Monday, Apr. 16, 1951

Decision on the Oath

In a Sacramento courtroom last week, the two-year battle of the University of California loyalty oath came to its first legal decision. By unanimous vote, the three-man district court of appeals 1) declared the oath unconstitutional and 2) ordered the reinstatement of 26 professors who had been fired for not signing it.

Under California's constitution, said the court, all state employees (including faculty members of the university) are already required to swear allegiance to both state and nation. "We conclude that the people of California intended . . . that that pledge is the highest loyalty that can be demonstrated by any citizen, and that the exacting of any other test of loyalty would be anti-ethical to our fundamental concept of freedom."
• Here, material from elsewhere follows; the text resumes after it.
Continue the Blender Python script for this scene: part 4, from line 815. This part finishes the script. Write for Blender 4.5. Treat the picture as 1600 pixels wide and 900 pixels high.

However well-intentioned the regents might be in trying to protect the university from subversive influences, said the court, "we are also keenly aware that equal to the danger of subversion from without by means of force and violence is the danger of subversion from within by its gradual whittling away and the resulting disintegration of the very pillars of our freedom."

The effect of the decision, unless upset by appeal to a higher court, would reach far beyond the university campus. It would undoubtedly shake the validity of the recent California law requiring a special oath of every civil defense worker. It might also influence the courts in other states (e.g., Texas and Colorado) which had imposed similar loyalty oaths.